** Given instruction **
Look below for the line containing "Write the bpy" and the line containing "from mathutils import Vector, Matrix"; repeat exactly those two lines and all lines between them, and nothing else.

** Given records **
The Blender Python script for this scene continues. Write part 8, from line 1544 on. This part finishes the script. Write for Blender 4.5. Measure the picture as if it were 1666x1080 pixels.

==

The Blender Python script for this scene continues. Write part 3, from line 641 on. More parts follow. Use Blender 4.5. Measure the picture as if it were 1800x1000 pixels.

--

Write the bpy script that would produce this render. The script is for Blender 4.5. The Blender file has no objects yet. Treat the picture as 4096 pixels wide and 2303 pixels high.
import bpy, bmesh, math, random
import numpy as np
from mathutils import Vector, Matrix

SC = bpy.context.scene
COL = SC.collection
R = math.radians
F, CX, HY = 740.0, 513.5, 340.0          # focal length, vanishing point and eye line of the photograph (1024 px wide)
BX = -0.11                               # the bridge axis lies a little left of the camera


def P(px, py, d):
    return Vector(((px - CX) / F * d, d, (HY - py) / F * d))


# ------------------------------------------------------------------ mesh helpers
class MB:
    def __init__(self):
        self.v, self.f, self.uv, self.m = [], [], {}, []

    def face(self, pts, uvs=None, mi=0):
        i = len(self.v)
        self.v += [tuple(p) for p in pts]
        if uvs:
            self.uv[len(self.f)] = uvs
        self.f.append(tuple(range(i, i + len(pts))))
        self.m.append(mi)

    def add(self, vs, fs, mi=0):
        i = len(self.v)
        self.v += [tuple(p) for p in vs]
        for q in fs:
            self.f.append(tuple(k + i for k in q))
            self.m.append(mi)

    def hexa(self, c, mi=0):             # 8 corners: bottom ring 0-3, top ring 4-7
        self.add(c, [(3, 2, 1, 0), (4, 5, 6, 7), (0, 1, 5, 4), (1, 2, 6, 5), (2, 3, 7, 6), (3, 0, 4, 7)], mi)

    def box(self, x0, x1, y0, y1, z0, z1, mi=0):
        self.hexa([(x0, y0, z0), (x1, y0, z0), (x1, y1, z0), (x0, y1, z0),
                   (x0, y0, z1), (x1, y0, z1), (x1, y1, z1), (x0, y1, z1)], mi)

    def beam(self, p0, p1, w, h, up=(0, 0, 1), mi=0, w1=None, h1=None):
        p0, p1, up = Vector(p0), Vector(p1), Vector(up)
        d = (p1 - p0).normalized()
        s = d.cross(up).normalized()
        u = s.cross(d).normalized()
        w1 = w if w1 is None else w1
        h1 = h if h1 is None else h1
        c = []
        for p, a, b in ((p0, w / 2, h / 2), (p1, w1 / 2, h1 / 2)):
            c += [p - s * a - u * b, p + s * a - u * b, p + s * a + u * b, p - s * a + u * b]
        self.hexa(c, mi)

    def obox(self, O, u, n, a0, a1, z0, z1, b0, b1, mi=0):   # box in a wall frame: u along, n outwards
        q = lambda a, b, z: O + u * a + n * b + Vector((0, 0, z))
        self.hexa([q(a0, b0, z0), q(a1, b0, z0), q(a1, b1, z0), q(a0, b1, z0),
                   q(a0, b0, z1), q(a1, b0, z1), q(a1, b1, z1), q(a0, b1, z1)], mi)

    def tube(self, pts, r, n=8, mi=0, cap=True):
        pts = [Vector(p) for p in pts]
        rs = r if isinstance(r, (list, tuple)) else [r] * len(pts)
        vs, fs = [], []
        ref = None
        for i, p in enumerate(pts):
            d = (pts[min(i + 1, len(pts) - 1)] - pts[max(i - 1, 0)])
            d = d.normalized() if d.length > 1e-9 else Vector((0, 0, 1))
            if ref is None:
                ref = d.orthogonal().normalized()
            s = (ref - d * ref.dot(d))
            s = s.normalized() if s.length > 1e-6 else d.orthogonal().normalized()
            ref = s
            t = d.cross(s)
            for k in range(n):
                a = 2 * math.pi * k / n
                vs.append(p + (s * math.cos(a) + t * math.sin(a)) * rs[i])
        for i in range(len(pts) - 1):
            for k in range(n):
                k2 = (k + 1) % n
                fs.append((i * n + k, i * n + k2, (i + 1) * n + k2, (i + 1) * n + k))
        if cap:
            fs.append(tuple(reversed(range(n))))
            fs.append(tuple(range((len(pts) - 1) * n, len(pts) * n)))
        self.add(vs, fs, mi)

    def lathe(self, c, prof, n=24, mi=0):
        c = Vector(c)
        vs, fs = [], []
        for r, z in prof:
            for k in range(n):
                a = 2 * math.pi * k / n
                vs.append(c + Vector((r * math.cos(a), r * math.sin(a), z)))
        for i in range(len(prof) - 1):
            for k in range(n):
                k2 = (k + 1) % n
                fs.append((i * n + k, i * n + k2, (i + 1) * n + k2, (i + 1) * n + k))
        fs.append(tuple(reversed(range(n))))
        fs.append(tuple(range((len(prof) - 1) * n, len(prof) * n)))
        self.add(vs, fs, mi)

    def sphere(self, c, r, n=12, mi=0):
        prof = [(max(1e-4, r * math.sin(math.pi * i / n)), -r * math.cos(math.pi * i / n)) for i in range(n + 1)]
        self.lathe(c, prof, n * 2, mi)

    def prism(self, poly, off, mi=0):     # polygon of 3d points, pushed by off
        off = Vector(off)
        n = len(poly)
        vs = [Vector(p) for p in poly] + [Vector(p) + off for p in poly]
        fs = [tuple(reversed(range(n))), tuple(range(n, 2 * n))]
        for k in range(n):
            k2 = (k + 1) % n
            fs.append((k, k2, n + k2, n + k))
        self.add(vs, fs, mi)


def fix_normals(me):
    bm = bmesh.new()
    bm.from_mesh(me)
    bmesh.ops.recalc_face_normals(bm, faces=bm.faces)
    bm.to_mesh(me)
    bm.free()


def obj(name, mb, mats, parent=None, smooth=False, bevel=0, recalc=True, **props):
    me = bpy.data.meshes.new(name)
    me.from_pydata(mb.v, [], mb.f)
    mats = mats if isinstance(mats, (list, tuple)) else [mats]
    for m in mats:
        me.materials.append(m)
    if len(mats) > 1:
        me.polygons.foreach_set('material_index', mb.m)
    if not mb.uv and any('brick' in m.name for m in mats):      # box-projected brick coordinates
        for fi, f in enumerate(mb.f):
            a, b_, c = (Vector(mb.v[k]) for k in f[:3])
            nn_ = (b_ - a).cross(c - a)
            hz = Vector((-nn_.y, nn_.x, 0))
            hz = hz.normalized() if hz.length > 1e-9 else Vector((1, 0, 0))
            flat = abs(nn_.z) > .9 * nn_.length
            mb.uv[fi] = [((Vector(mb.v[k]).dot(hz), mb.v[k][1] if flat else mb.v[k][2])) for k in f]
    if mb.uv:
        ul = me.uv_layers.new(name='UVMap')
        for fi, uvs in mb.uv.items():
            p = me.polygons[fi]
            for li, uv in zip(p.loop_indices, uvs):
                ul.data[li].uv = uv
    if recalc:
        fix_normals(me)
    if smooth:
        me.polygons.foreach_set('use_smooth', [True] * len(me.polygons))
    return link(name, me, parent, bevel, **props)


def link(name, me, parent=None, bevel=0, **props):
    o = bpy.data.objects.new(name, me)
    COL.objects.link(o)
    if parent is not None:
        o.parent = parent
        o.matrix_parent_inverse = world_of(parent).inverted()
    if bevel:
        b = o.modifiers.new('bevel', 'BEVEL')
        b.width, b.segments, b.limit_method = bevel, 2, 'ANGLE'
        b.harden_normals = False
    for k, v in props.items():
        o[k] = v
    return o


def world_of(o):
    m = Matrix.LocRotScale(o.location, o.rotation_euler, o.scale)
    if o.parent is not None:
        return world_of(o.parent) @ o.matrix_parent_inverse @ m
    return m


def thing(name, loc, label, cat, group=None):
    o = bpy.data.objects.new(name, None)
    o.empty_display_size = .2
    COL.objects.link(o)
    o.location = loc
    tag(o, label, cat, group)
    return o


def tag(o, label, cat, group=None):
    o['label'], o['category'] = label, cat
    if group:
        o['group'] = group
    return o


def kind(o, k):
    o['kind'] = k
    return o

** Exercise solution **
Write the bpy script that would produce this render. The script is for Blender 4.5. The Blender file has no objects yet. Treat the picture as 4096 pixels wide and 2303 pixels high.
import bpy, bmesh, math, random
import numpy as np
from mathutils import Vector, Matrix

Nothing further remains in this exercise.